There's a moment in almost every project's first conversation where the fee comes up. The client has described what they want. The architect has nodded, asked the right questions, made the right notes. The room is warm. The project feels real. And then the number has to be said, and something small shifts. A slight pause. A careful choice of word. The fee is named, sometimes with a small qualification, sometimes with a quick justification, sometimes just plainly but with a slight hesitation behind the plainness. The client absorbs it. The conversation moves on. The project begins.
This moment is so familiar that most architects don't think of it as a moment at all. It's just how fee conversations go. But the small shift, the slight pause, the careful framing, is something. It's the sound of money sitting awkwardly in a conversation that was, until that point, entirely comfortable.
This isn't an individual architect's problem. It's a feature of the profession. Architecture has inherited a strange position on money, where the work is treated as creative, vocational, slightly noble, and money is treated as a constraint, a necessary thing, slightly grubby. The split isn't anyone's fault. It comes from how the profession is taught (five years of design, almost no business), how it's celebrated (great buildings, not great fees), and how it's culturally framed (the architect as artist or visionary, rarely as proprietor). Architects don't sit awkwardly with money because they're individually unprepared for it. They sit awkwardly with money because the profession itself never quite figured out how to.
The effects of this are everywhere if you look. A fee gets quoted slightly low because the architect doesn't want to lose a project to someone willing to charge less. An extra round of revisions gets absorbed without a separate invoice because raising the question would feel transactional. A site visit beyond the contracted number gets made without being logged because the relationship feels collaborative and bringing it up feels small. A retainer from two years ago stays at the same rate even though the work has grown, because renegotiating mid-relationship feels uncomfortable. None of these are mistakes. They're the small accommodations architects make every week, individually reasonable, collectively expensive. Over a year, they add up to a significant portion of the work the studio actually delivers.
The cost is real but it doesn't announce itself. There's no single moment where the architect realises the absorbed work has tipped into being unsustainable. The studio keeps moving, the projects keep arriving, and the financial result quietly stays below what the work was worth. Sometimes a project closes and the math reveals the gap. Sometimes the principal feels it across a year and can't quite name why. Sometimes it stays invisible because the rhythm of new projects covers what the older ones leaked.
What makes this hard to address inside an individual practice is that the awkwardness is real.
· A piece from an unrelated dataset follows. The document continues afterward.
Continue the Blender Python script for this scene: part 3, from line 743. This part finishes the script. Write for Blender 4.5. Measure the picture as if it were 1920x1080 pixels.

The conversations are uncomfortable because they go against the warmth of the relationship the architect has built. The renegotiation feels presumptuous. The line item that wasn't included feels too small to fight over. The retainer that hasn't moved feels like a relationship more than a contract. Asking each architect to push through their own discomfort, one conversation at a time, is asking them to do the emotional labour the profession has historically left to them as individuals. Most don't, because the cost of asking is high and the benefit is invisible until it accumulates.
What changes the picture is structure. When a fee is named at the start and then made visible to both sides as a thread that runs through the project, with payment stages, invoices, and a clear record of what's included and what isn't, the conversation about money stops being a series of awkward individual moments and becomes part of how the project naturally moves. The architect isn't bringing it up. The project is. The renegotiation isn't a confrontation. It's a stage that gets updated. The absorbed extra visit isn't a thing the architect has to mention. It's a number on a screen that the client can see as easily as the architect can.
This is what we think about at Projectsmate. The product makes the money side of a project structural rather than personal, so the awkwardness of bringing it up sits with the system rather than with the architect. Fees are visible from the start. Payment stages live alongside design stages. Site visits, scope changes, additional work, all sit somewhere both sides can see. The conversation that used to happen awkwardly, between two people, between the warmth of the relationship and the coldness of the number, becomes a thread that runs through the work without either side having to perform it.
This doesn't resolve the deeper cultural question of why money sits where it does in architecture. That's bigger than any single tool. But it does change what an individual practice has to carry. The structural awkwardness becomes a structural problem with a structural answer, and the architect stops being the only person in the room responsible for resolving it.